During the two years students will learn about a variety of genres, the key features of these and apply theme in the three assessed areas.  Topics include:

  • The Blues
  • Reggae
  • Britpop
  • Indian music
  • Film Music
  • Hip Hop
  • Mediaeval music

KS3 Assessment

Assessment is made at the end of each half term and is based on the practical work the pupils produce during that time and their application of musical elements.

KS4 Curriculum

During KS4 students build further and apply the three areas of modern music education. Currently the academy is following the WJEC Eduqas at GCSE level.  The course is made up of three components:

  • Component 1: Performing
  • Component 2: Composing
  • Component 3: Appraising

KS4 Assessment

Component 1:

Performing (30% of qualification, the portfolio must be between 4 to 6 minutes in length).

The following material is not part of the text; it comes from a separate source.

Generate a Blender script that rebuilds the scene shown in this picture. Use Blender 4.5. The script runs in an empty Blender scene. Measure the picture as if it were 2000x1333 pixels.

A minimum of two pieces, one of which must be an ensemble performance of at least one minute duration. The other piece(s) may be either solo and/or ensemble.  One of the pieces performed must link to an area of study of the learner’s choice.

Component 2:

Composing (30% of qualification, the portfolio must be between 3 – 6 minutes in length).

Two compositions, one of which must be in response to a brief set by WJEC. Learners will choose one brief from a choice of four, each one linked to a different area of study. The briefs will be released during the first week of September in the academic year in which the assessment is to be taken. The second composition is a free composition for which learners set their own brief.

Component 3:

Appraising (40% of Qualification, written exam: 1 hour 15 minutes).

This component is assessed via a listening examination. Eight questions in total, two on each of the four areas of study:

  • Area of study 1: Musical Forms and Devices
  • Area of study 2: Music for Ensemble
  • Area of study 3: Film Music
  • Area of study 4: Popular Music

Two of the eight questions are based on extracts set by WJEC. In the examination candidates will:

  • Identify musical elements, musical contexts and musical language, and apply this knowledge to familiar and unfamiliar music;
  • Make evaluative and critical judgements about musical elements, musical contexts and musical language, using appropriate musical terminology;
  • Complete the rhythm or pitch of a short section of music (pitch dictation will be within the major scale).